进入二十一世纪后,国外激光陀螺捷联惯性导航系统(Ring Laser Gyro Inertial Navigation System,LINS)已进入产品工程化阶段。而在国内,LINS与国际水平还存在一定差距,在一些领域还处于工程化研制应用的初期,我国已通过引进生产线等解决了激光陀螺的生产问题,但如何从器件级(激光陀螺,加速度计等)到系统级,如何解决LINS工程应用中所面临的恶劣环境条件的影响,提高其应用精度,推进其在我国的工程化应用进程,具有重要的学术价值和现实意义。
论文的研究与试验正是基于航天预研项目(编号为:618020704),以及与此相关的LINS的工程应用要求进行的。
论文依据项目技术指标要求,设计了系统总体方案,在完成LINS样机基础上,主要围绕如何解决其在高动态、不同温度条件下的工程应用精度问题,通过理论研究和大量工程试验,对该系统中若干关键技术进行了深入研究,并对各项研究成果逐项进行了试验验证,精度指标满足背景要求。
论文主要研究内容如下:
①依据预研项目提出的指标,设计了系统总体方案。
首先从系统的角度对技术指标进行了论证、计算并完成系统总体方案的设计,提出了设计实现的技术难点与关键点,并完成了工程样机,为关键技术的研究提供了硬件基础和研究方向。
②高频采样与圆锥误差补偿研究。
从理论上分析了圆锥误差的产生机理、并重点研究了转动矢量的姿态算法和三子样算法;分析了激光陀螺输出信号的特性及对系统误差的影响,指出了要解决高动态问题,首先必须从根本上解决由于整周期采样导致的信号不同步、采样频率低引入的误差,研究了LMS算法自适应滤波器,设计了硬件高频读出电路和滤波补偿软件,在此基础上进行圆锥误差补偿,基座摇摆条件下获得满意的静、动态精度。
③LINS的动态特性与减振研究
研究了LINS在高动态振动条件下的误差,研究表明系统重心配置、刚度设计、减振器的选取是影响系统高动态条件下应用精度的关键,提出了通过陀螺输出判断重心偏移的方法,并通过重新设计和微调大大改善了其动态性能。

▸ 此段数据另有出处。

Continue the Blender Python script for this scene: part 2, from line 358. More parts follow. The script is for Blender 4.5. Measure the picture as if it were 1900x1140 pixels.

最后通过实验检验,其在振动条件下定位精度达到120米(6分钟,10.8g),各种路面跑车试验定位精度小于1.5海里/小时(CEP)。
④系统温度补偿
针对指标快速反应的要求,研究了系统对温度的敏感特性及由其导致的漂移误差,着重研究了系统的温度补偿模型、拟合方法,同时设计了多个温度感测点,将陀螺和加速度计的转换过程看作为一个“黑匣子”,做整体补偿;并利用神经网络强大的非线性映射能力对输出参数进行拟合,使不同温度下初始对准姿态精度达到8"以内,并将准备与对准时间由原来的15分钟提高到2分钟,并从理论和试验中指出了温度点的选取是实现有效温度补偿的关键之一。设计的实现提高了系统快速反应能力和机动能力。
⑤标定与试验考核
样机经过标定与测试,指标满足预研研制目标;于2006年9月~12月,分别参加了在河北廊坊地区、北京云岗地区的跑车试验,指标达到:3小时航向精度高于9′(1σ),水平定位误差小于0.15D%(CEP),航向保持精度名列前茅。
The advanced inertial measurement level of a country is an important symbol of military strength, it can be said that there is no advanced inertial technology there will be no advanced military equipments. The inertial navigation system attracted wide attentions and applications in various fields of attitude measurement, navigation and positioning with it’s excellence of completely independent, free from any interference, output informative, and good real-time.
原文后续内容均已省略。